Jakarta (ANTARA News) - Menteri Hukum dan HAM Patrialis Akbar menjamin tidak ada tekanan terhadap Nazaruddin, tersangka kasus suap pembangunan wisma Atlet SEA Games di Palembang, dan jika ada upaya menekan atau mengarahkan Nazaruddin pasti akan berbicara secara terbuka.

"Jadi tidak mungkin, tidak ada (tekanan terhadap Nazaruddin tersebut," ujar Patrialis menjawab pers sesaat sebelum menghadiri peringatan Hari Konstitusi di Gedung MPR/DPR RI di Jakarta, Kamis.

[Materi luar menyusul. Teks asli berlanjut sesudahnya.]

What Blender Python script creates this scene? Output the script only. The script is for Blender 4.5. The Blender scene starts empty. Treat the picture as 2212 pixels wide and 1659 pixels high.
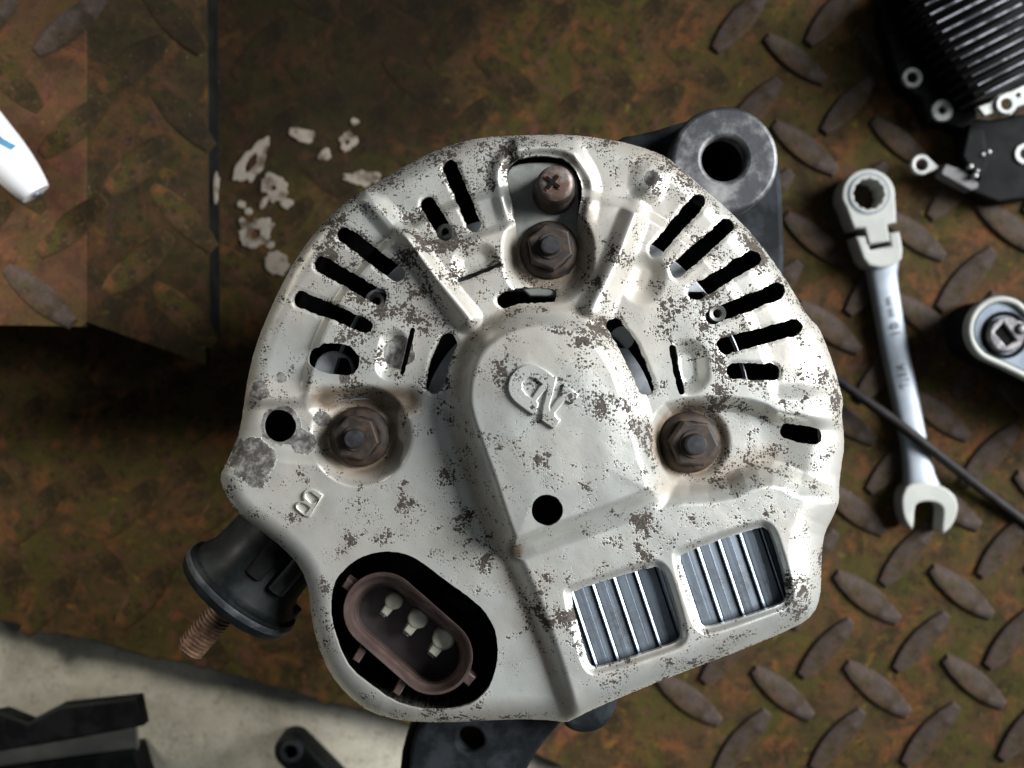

Dalam acara peringatan Hari Konstitusi yang digagas MPR itu, hadir pula Presiden Susilo Bambang Yudhoyono dan Wapres Boediono serta jajaran menteri anggota kabinet Indonesia bersatu II.

Menurut Menkum dan HAM, pihaknya juga tidak yakin ada pihak-pihak yang mencoba mempengaruhi mantan bendahara umum DPP Partai Demokrat itu mengingat faktor risiko Nazaruddin akan kembali berbicara secara terbuka kepada masyarakat luas.

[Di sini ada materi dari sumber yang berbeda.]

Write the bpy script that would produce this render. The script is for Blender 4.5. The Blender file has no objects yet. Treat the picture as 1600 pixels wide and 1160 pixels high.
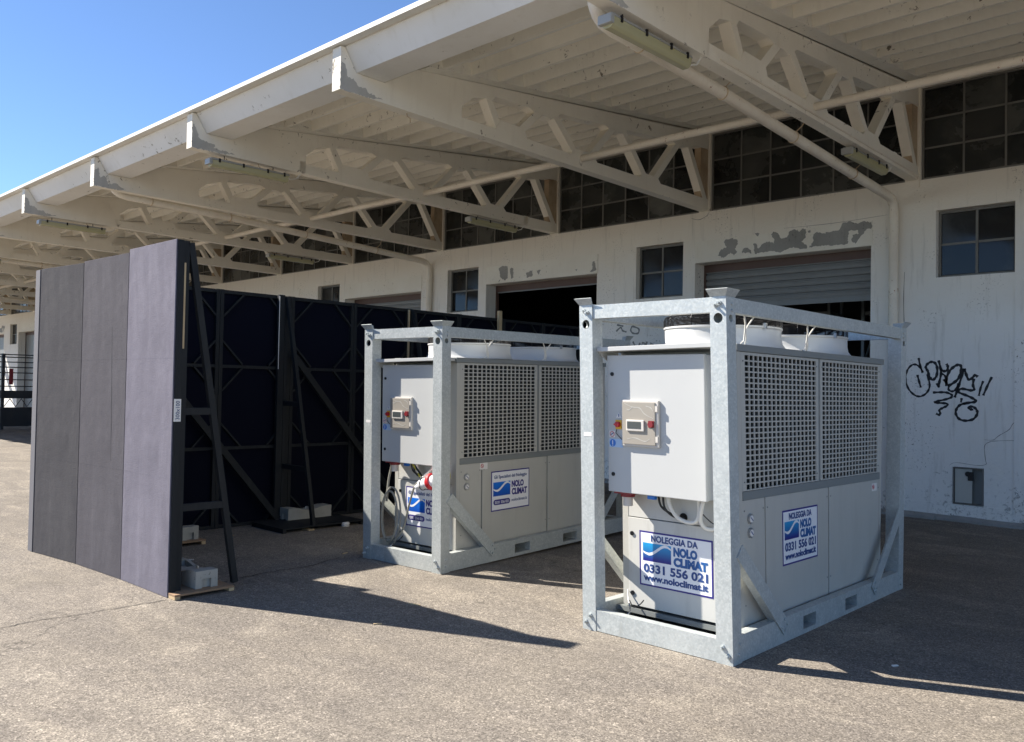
import bpy, bmesh, math, random
from mathutils import Vector, Matrix
random.seed(7)
SC = bpy.context.scene
COL = SC.collection
R = math.radians

# ---------------------------------------------------------------- camera
cam_d = bpy.data.cameras.new('camera'); cam = bpy.data.objects.new('camera', cam_d); COL.objects.link(cam)
F_PX, YAW, PITCH, ROLL = 1329.91, -0.7600957, 0.0217499, -0.0185382
cam_d.sensor_width = 36.0; cam_d.lens = F_PX/1600*36.0
cam_d.clip_start = 0.05; cam_d.clip_end = 3000
fw = Vector((math.sin(YAW)*math.cos(PITCH), math.cos(YAW)*math.cos(PITCH), math.sin(PITCH)))
r0 = Vector((math.cos(YAW), -math.sin(YAW), 0)); d0 = fw.cross(r0)
rt = math.cos(ROLL)*r0 + math.sin(ROLL)*d0; dn = -math.sin(ROLL)*r0 + math.cos(ROLL)*d0
M = Matrix(((rt.x, -dn.x, -fw.x, 0), (rt.y, -dn.y, -fw.y, -12.75718), (rt.z, -dn.z, -fw.z, 1.7), (0, 0, 0, 1)))
cam.matrix_world = M
SC.camera = cam

# ---------------------------------------------------------------- light
SUN = Vector((1.062, 0.462, -1.0)).normalized()           # the way the light travels
elev = math.asin(-SUN.z); azim = math.atan2(-SUN.x, -SUN.y)
W = bpy.data.worlds.new('World'); SC.world = W; W.use_nodes = True
nt = W.node_tree; bg = nt.nodes['Background']
sky = nt.nodes.new('ShaderNodeTexSky'); sky.sky_type = 'NISHITA'; sky.sun_disc = False
sky.sun_elevation = elev; sky.sun_rotation = azim % (2*math.pi)
sky.altitude = 2000; sky.air_density = 0.85; sky.dust_density = 0.0; sky.ozone_density = 5.0
nt.links.new(sky.outputs[0], bg.inputs[0]); bg.inputs[1].default_value = 0.085
sd = bpy.data.lights.new('sun', 'SUN'); sd.energy = 5.0; sd.angle = R(0.53); sd.color = (1.0, 0.935, 0.84)
so = bpy.data.objects.new('sun', sd); COL.objects.link(so)
so.rotation_euler = SUN.to_track_quat('-Z', 'Y').to_euler()
so.location = (-20, -20, 30)
SC.view_settings.view_transform = 'Standard'; SC.view_settings.look = 'None'
SC.view_settings.exposure = 1.3; SC.view_settings.gamma = 1.0
SC.view_settings.use_curve_mapping = False
SC.render.engine = 'CYCLES'
SC.cycles.max_bounces = 10; SC.cycles.diffuse_bounces = 6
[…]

"Siapa yang mau menekan gini hari, karena nanti pasti Nazaruddin ngomong lagi," ujarnya.

Remisi

Sementara itu ketika ditanya soal remisi untuk koruptor, Patrialis mengatakan bahwa sebagai wacana silahkan saja hal tersebut dikemukakan. Namun untuk pemberian remisi itu harus pula dilihat kualifikasi-kualifikasi yang ada.

Ditegaskannya bahwa jangan pula semua koruptor disama-ratakan. "Kalau bebas itu, dia dapat remisi dan sudah saatnya harus bebas," ujarnya.

Jadi, ia menambahkan, remisi itu hanya untuk mendorong saja dan sebelum remisi diberikan juga ada kualifikasinya tertentu yang harus dibicarakan.

Sejumlah hal yang menjadi pertimbangan dalam pemberian remisi itu misalnya korupsi yang bagaimana, berapa jumlahnya dan lain sebagainya.

"Sekarang ini orang tidak bisa membuktikan keuangan negara 50 juta saja sudah dianggap korupsi. 25 juta dianggap korupsi. Ini bukan berarti pemaafan tapi memang harus ada kualifikasi," ujarnya.

Lebih lanjut dia menjelaskan bahwa apabila korupsi diatas Rp1 miliar, maka aturan untuk pemberian remisi atau hal-hal lainnya memang lebih kaku aturannya.

"Tapi kalau dibawah Rp1 miliar, artinya tidak ada uang pengganti. Misalnya gratifikasi. Gratifikasi itu kan korupsi juga, tapi tidak ada uang pengganti ke negara," demikian Patrialis Akbar.